TASK: Up to and including the line with "COL = scene.collection", reproduce the listing below exactly, beginning at its first line.

───

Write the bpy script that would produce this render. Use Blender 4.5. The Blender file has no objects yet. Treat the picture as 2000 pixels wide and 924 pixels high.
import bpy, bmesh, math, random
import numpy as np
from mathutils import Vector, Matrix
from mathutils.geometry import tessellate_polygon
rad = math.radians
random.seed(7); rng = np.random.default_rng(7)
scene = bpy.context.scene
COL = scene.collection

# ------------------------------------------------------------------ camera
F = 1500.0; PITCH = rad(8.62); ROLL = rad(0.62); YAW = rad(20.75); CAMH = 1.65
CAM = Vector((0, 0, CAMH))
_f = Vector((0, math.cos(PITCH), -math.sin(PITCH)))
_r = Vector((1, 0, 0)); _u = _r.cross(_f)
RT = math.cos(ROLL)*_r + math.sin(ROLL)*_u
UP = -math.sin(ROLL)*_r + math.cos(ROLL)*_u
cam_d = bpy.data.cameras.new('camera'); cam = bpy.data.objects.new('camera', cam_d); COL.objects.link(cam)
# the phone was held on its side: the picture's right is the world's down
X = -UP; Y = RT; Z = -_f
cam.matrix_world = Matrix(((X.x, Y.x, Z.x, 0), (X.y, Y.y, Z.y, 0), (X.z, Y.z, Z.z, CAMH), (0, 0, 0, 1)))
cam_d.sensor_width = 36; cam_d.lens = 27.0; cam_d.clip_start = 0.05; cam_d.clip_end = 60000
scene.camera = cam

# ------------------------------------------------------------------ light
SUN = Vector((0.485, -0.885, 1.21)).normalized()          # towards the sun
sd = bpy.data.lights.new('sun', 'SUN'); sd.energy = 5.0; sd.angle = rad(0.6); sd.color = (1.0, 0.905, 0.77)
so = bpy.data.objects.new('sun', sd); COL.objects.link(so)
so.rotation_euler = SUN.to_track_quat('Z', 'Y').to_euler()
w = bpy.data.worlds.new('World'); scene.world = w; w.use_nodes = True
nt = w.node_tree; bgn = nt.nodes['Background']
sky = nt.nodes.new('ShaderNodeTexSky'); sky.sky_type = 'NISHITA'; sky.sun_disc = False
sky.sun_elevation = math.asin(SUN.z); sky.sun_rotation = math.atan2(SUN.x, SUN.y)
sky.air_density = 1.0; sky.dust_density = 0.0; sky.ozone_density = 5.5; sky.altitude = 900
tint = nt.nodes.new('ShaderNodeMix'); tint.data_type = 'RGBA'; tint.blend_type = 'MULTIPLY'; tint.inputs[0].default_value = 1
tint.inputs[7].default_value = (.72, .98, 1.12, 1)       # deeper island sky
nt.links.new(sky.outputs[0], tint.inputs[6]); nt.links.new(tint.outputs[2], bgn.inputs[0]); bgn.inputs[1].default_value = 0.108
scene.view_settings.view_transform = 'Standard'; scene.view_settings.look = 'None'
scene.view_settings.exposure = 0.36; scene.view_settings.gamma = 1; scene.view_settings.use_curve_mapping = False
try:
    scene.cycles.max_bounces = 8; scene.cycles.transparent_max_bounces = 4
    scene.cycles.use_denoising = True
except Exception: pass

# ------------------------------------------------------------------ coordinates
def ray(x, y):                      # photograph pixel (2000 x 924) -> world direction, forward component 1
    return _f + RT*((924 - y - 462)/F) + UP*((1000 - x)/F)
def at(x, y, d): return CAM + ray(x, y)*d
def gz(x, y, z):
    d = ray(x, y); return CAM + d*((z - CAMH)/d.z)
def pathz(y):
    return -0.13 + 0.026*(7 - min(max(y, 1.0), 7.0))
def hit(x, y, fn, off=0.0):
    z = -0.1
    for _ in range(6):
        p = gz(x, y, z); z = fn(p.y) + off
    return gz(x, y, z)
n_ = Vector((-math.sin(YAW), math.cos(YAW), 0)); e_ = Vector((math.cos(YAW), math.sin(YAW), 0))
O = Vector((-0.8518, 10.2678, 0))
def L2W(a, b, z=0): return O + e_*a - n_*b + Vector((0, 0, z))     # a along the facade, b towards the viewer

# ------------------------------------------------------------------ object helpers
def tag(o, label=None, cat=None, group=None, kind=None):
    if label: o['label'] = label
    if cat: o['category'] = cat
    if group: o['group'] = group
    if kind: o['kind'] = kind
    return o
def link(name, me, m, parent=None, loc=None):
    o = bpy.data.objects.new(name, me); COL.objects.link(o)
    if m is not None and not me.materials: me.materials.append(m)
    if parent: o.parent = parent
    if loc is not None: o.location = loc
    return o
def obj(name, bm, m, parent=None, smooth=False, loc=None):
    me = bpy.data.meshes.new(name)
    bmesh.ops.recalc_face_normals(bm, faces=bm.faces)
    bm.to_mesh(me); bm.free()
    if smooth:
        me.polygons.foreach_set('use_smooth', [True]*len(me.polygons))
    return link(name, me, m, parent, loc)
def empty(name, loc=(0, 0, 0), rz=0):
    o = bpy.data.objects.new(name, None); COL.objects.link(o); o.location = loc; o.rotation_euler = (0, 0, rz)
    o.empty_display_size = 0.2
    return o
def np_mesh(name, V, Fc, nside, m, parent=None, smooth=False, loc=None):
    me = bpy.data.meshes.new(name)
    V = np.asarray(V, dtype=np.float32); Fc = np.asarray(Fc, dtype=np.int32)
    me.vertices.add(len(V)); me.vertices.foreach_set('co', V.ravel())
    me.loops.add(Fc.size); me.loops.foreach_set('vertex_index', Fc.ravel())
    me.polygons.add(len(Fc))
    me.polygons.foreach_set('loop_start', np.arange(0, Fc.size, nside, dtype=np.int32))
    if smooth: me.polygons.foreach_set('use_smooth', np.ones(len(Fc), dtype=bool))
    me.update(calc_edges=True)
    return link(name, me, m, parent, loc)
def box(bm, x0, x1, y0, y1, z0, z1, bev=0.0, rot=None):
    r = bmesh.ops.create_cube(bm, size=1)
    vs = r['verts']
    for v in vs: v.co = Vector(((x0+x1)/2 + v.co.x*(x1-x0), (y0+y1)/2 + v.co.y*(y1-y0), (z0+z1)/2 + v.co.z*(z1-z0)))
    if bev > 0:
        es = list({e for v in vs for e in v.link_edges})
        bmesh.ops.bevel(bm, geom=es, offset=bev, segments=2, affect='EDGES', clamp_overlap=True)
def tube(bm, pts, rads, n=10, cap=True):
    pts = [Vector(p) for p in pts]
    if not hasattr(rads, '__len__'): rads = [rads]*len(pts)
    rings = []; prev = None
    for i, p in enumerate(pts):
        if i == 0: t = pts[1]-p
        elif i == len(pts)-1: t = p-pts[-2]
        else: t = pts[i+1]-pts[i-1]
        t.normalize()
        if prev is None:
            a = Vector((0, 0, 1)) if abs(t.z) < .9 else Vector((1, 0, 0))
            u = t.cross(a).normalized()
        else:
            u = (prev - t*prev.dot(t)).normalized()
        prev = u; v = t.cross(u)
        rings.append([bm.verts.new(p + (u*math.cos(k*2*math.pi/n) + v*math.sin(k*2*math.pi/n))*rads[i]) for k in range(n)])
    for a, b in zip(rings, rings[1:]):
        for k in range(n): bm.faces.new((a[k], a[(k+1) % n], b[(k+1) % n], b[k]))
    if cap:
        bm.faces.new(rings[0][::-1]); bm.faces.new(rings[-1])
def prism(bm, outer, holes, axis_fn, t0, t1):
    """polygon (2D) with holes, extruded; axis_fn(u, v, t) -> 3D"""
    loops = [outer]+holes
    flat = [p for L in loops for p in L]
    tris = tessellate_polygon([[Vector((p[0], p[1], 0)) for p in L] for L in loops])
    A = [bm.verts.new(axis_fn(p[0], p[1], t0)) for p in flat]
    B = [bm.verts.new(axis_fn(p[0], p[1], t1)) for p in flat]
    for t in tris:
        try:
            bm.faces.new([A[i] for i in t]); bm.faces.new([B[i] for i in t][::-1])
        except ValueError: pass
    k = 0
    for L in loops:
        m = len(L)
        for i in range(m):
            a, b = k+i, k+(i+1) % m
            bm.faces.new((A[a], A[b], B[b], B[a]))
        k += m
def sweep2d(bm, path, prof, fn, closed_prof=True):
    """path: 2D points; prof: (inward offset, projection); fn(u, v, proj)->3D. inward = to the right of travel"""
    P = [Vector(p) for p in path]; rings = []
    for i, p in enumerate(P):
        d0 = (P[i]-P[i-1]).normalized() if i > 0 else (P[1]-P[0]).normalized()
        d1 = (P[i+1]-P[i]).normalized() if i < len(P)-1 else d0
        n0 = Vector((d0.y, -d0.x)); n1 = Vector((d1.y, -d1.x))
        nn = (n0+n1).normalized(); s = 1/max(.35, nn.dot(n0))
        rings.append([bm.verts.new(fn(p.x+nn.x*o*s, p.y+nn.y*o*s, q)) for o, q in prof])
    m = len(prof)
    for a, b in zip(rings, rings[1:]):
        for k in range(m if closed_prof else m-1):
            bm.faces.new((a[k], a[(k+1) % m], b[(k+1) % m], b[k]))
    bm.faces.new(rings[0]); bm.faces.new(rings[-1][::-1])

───

ANSWER FOR THE TASK:
Write the bpy script that would produce this render. Use Blender 4.5. The Blender file has no objects yet. Treat the picture as 2000 pixels wide and 924 pixels high.
import bpy, bmesh, math, random
import numpy as np
from mathutils import Vector, Matrix
from mathutils.geometry import tessellate_polygon
rad = math.radians
random.seed(7); rng = np.random.default_rng(7)
scene = bpy.context.scene
COL = scene.collection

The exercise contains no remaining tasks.